Characterisation of wood-fibre—based materials using image analysis

Sammanfattning: Wood fibres are the main constituent of paper and are also used to alter properties of plastics in wood-fibre—based composite materials. The manufacturing of these materials involves numerous parameters that determine the quality of the products. The link between the manufacturing parameters and the final products can often be found in properties of the microstructure, which calls for advanced characterisation methods of the materials. Computerised image analysis is the discipline of using computers to automatically extract information from digital images. Computerised image analysis can be used to create automated methods suitable for the analysis of large data volumes. Inherently these methods give reproducible results and are not biased by individual analysts. In this thesis, three-dimensional X-ray computed tomography (CT) at micrometre resolution is used to image paper and composites. Image analysis methods are developed to characterise properties of individual fibres, properties of fibre—fibre bonds, and properties of the whole fibre networks based on these CT images. The main contributions of this thesis is the development of new automated image-analysis methods for characterisation of wood-fibre—based materials.

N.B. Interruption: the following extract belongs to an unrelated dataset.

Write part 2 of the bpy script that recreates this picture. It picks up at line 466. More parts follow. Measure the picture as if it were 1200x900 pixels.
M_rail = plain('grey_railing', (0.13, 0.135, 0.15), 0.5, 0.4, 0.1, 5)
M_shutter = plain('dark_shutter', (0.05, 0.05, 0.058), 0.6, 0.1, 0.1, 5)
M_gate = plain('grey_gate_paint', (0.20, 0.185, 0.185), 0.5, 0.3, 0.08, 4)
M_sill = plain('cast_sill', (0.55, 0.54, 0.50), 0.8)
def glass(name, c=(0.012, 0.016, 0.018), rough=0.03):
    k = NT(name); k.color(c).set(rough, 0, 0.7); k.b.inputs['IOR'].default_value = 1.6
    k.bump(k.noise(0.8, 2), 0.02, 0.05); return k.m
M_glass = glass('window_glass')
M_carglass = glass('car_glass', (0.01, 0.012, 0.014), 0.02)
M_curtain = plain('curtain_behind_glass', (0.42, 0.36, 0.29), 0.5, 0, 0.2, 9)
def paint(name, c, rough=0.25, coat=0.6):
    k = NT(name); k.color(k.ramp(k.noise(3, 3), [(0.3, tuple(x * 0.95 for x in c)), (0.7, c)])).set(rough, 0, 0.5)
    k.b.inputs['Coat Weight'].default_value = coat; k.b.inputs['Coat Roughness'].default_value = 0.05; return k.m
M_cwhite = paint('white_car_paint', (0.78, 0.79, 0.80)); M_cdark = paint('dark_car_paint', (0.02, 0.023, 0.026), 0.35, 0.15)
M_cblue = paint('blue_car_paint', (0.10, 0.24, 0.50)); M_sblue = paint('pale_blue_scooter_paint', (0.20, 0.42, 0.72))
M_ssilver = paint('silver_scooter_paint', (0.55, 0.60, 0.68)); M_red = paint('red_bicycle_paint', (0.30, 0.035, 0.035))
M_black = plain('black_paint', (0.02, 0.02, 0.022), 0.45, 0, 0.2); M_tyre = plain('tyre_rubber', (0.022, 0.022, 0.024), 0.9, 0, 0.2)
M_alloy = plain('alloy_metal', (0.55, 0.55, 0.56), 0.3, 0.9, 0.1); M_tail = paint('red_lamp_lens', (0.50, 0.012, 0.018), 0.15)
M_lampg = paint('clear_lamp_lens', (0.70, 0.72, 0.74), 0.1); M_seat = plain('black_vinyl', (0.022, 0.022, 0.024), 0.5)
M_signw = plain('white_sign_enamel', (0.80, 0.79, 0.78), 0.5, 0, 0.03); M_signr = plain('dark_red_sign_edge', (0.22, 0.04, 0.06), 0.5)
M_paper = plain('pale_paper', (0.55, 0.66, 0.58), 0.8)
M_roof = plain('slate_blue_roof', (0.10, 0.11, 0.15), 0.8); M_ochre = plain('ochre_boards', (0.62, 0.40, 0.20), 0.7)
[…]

This include the areas of fibre—fibre contacts and the free—fibre lengths. A method for reduction of phase contrast in mixed mode CT images is presented. This method retrieves absorption from images with both absorption and phase contrast. Curvature calculations in volumetric images are discussed and a new method is proposed that is suitable for three-dimensional images of materials with wood fibres, where the surfaces of the objects are close together.